Single Premium Insurance Policy?

Rich

Recycles dryer sheets
Joined
Nov 28, 2004
Messages
245
A buddy of mine called (he's retired). Just closed on a house and someone tried to sell him a Single Premium Insurance Policy for his wife. They'd give the guy $25K, and, X-years from now, will get $67K(?). I tried to explain that mixing insurance and investments is not a good idea. Problem is, I am unfamiliar with this product. Can anyone give me some idea as to whether it's a "bad thing" or other cautions related to this program.

My instinct is, the guy they talked to is a salesman, he has no fiduciary interest in my friend or his spouse and this will likely be an expensive, less then productive way to spend a good deal of money.

Can anyone help me on this?

Rich
 
What kind of policy are we talking about? Life insurance? Something else?

I have seen single premium life, annuity, LTC and even homeowner's policies.
 
It's almost certainly a bad deal for your buddy but you didn't give me enough details to say for sure.

The "very rich" can justify buying a single premium life insurance policy to help with estate taxes. Essentially, they buy the policy for "x." When the person dies, the estate receives the cash (many times x) which can be used to pay any estate tax. This can help keep a family business intact. There are also ways of gifting the insurance and handling it outside of the estate. If this is the reason, get a good estate planning attorney.
 
I'll get more details from by buddy. He's not financially savy and I am afraid the salesman has spotted a couple with a few dollars and is looking to relieve them of some of their dough.

Thanks,

Rich
 
It's probably a single premium whole life policy. $67k is almost certainly the death benefit, not cash value.
 
It's probably a single premium whole life policy. $67k is almost certainly the death benefit, not cash value.

+1 the only sensible reason that I can think if is if the retired buddy has a pension with less than 100% joint benefit and he is buying a SP life policy with the plan that his wife would use the life insurance death benefit to buy a SPIA upon his passing that has a monthly benefit equal to the excess of his monthly pension benefit over his wife's survivor benefit.
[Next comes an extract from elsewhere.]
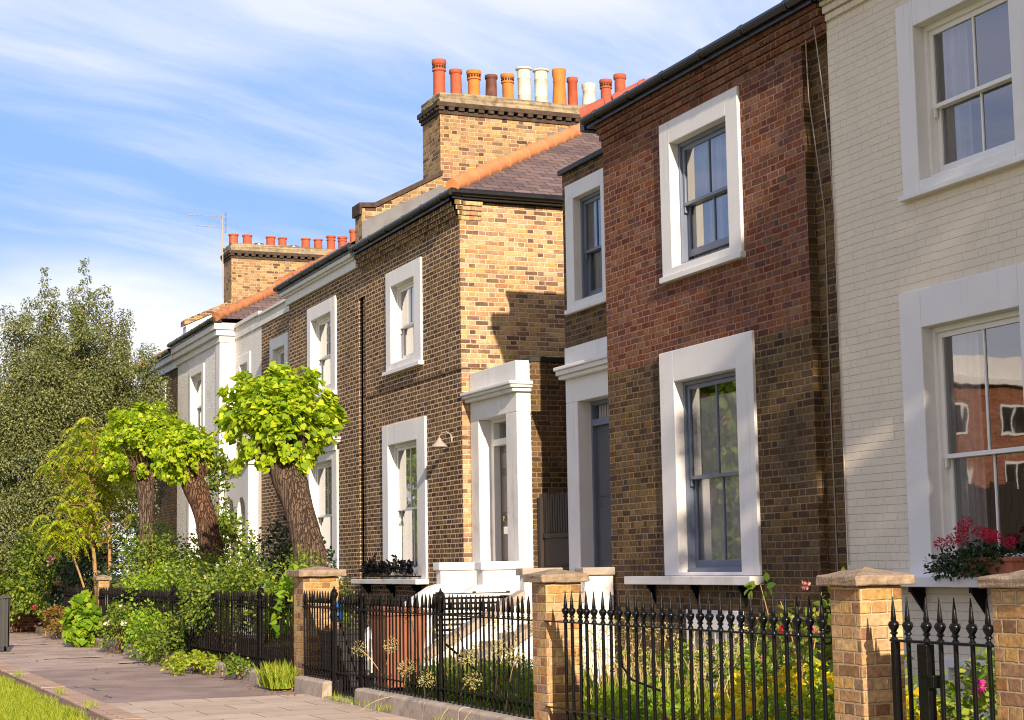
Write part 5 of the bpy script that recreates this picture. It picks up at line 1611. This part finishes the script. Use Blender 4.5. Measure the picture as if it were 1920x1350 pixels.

Unless it is something along these lines, I would be skeptical.
 
+1 the only sensible reason that I can think if is if the retired buddy has a pension with less than 100% joint benefit and he is buying a SP life policy with the plan that his wife would use the life insurance death benefit to buy a SPIA upon his passing that has a monthly benefit equal to the excess of his monthly pension benefit over his wife's survivor benefit.

Unless it is something along these lines, I would be skeptical.

If that was the plan, a single-premium UL policy would get him twice as much death benefit for the same price.